Michele Serra si affida alla teoria del “meno peggio” per spiegare perché non gli piace tanto questo governo, ma ancora meno gli piace l’opposizione: e quindi — non si sa se di tanto o di poco — è meglio il governo.
La discussione ci accompagna da tempo — potremmo dire da sempre — e si pone in ogni occasione: governare con Alfano, aiutati da Verdini, è “meno peggio” che non governare. Le larghe intese, diventate lunghissime, sono il “meno peggio” rispetto alle elezioni.
Secondo Silvia Ballestra la “meno peggio” theory è diventata come l’ideologia gender (che è inventata di sana pianta dal fronte che le si oppone): “Ancora gira ‘sta storia del meno peggio? Sta diventando come il gender ormai!”.
Ciò che vorrei dire a Michele Serra è solo una cosa: non sono per mia natura menopeggista e penso che il menopeggio sia un concetto molto scivoloso in ogni campo e soprattutto in politica.
Di una cosa però sono ancora più sicuro: che sulla riforma costituzionale non possa esistere né venire applicato l’argomento del meno peggio.
Perché il testo della Costituzione non va peggiorato né tanto, né poco.

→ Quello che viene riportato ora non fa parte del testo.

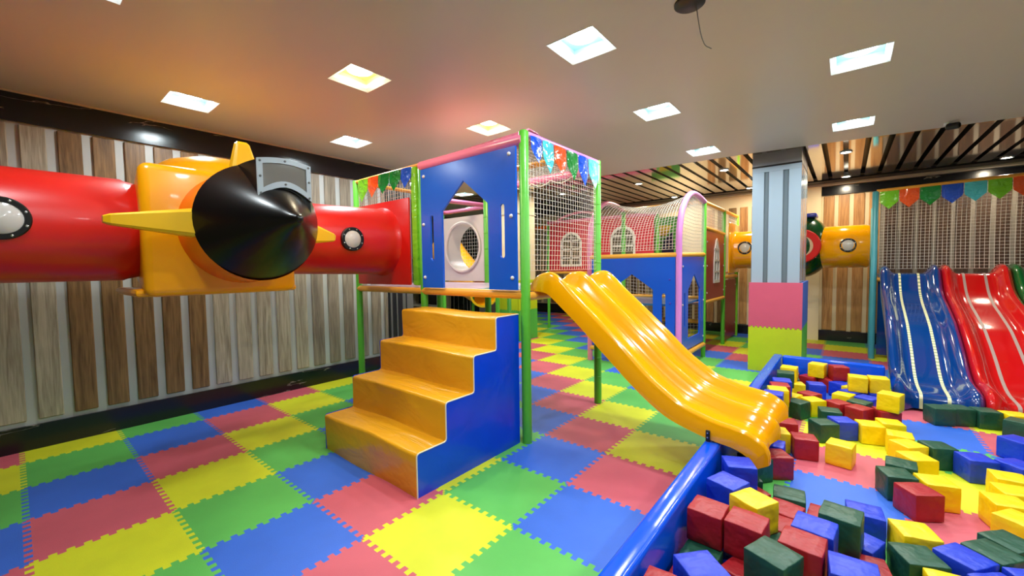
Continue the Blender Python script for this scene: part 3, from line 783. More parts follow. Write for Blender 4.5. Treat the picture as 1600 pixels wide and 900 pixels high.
mb = MB(); mb.prism([(-0.306, a, b) for a, b in [(y, zt(y) - 0.025) for y in yi] + [(y, zlow(y) + 0.02) for y in yi[::-1]]], (0.006, 0, 0), 'smoke'); tag(mb.build('windshield', ws), 'smoky grey windshield')
for y, z in [(-0.128, zt(-0.128) - 0.012), (0.028, zt(0.03) - 0.012), (0.183, zt(0.18) - 0.012), (-0.128, 2.03), (0.186, 2.03), (0.028, zlow(0.03) + 0.008), (-0.129, 2.14), (0.185, 2.14)]:
    mb = MB(); mb.lathe([(0, 0.008), (0.004, 0.008), (0.007, 0.0)], (-0.292, y, z), (1, 0, 0), 'midgrey', n=8); mb.build('bolt', ws)
# three fins
def fin(root, tip, hr, ht, tr_, tt, updir):
    root = Vector(root); tip = Vector(tip); up = Vector(updir).normalized(); ax = (tip - root).normalized(); th = up.cross(ax).normalized()
    mb = MB(); rings = []
    for s in (0, 0.5, 0.93, 1.0):
        c = root.lerp(tip, s); h = hr + (ht - hr) * s; t = tr_ + (tt - tr_) * s
        if s == 1.0: h *= 0.75; t *= 0.7
        rings.append([c + up * h * a + th * t * b for a, b in ((-1, -0.7), (-0.75, -1), (0.75, -1), (1, -0.7), (1, 0.7), (0.75, 1), (-0.75, 1), (-1, 0.7))])
    mb.loft(rings, 'finyellow', smooth=False); return tag(mb.build('fin', A), 'bright yellow tapered fin')
fin((-0.72, cy - 0.395, 1.845), (-0.70, -0.835, 1.835), 0.095, 0.028, 0.07, 0.03, (0, 0, 1))
fin((-0.86, cy + 0.395, 1.835), (-0.84, 0.645, 1.80), 0.10, 0.03, 0.07, 0.03, (0, 0.15, 1))
fin((-0.80, -0.055, cz + 0.39), (-0.78, -0.07, 2.465), 0.095, 0.04, 0.06, 0.03, (0, 1, 0))

# ------------------------------------------------------------------ amber double slide
D = thing('wavy_slide', (1.4, 2.2, 0), 'amber two lane wavy slide running from the tower deck into the block pit', 'slide')
RI = [(.548, 1.353), (.600, 1.437), (.672, 1.470), (.753, 1.474), (.835, 1.425), (.965, 1.297), (1.130, 1.149), (1.288, 1.005), (1.395, .907), (1.571, .735), (1.733, .612), (1.842, .548), (2.021, .493), (2.15, .472), (2.232, .452), (2.312, .405), (2.345, .352), (2.350, .285)]
CI = [(.50, 1.342), (.55, 1.345), (.60, 1.346), (.68, 1.343), (.755, 1.315), (.885, 1.205), (1.052, 1.062), (1.205, .920), (1.312, .822), (1.500, .648), (1.680, .512), (1.808, .448), (2.003, .392), (2.135, .372), (2.205, .350), (2.262, .315), (2.288, .285), (2.300, .255)]
R_ = spline([(a, 0, b) for a, b in RI], 3); C_ = spline([(a, 0, b) for a, b in CI], 3)
VS = []; W = 1.06; y0 = 1.69
rims = (0.03, 0.53, 1.03)
v = 0.0; samples = [i * W / 80 for i in range(81)]
def shape(v):
    d = min(abs(v - r) for r in rims)
    if d < 0.018: return 1 - d * 1.5
    t = min(1.0, (d - 0.018) / 0.10)
    return 0.973 * (1 - t * t * (3 - 2 * t))
mb = MB(); rings = []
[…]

Perché il testo proposto non ha alcuna analogia con il lavoro dei Costituenti, con le modalità di allora e con il compromesso che si cercò alto e condiviso (e infatti lo fu molto più di questo accordo che nasce al Nazareno, insieme alla legge elettorale, un altro capolavoro che molti ora vorrebbero cambiare, senza averla mai nemmeno ‘usata’).
In questa discussione c’è piuttosto un bene, da tutelare e migliorare, con soluzioni più condivise, più rappresentative, più puntuali e più in linea con quei punti della sua prima parte che invitano a valorizzare la sovranità del popolo, non le scelte dei politici che si votano tra di loro, sulla base delle indicazioni di un capo.
Quindi non è di meno peggio che si tratta ma di molto peggio: molto peggio del testo attuale perché sottrae rappresentanza e partecipazione e complica molto il sistema che rimane bicamerale (in un bicameralismo non più perfetto e sicuramente confuso).
Da ultimo, e per tornare al meno peggio faccio notare che il meno peggio, solitamente, tende a peggiorare, volgendo al peggio. Ci si abitua al meno peggio, infatti. E ci si abbandona a qualcosa che ci piace sempre meno. Fino a non piacerci più.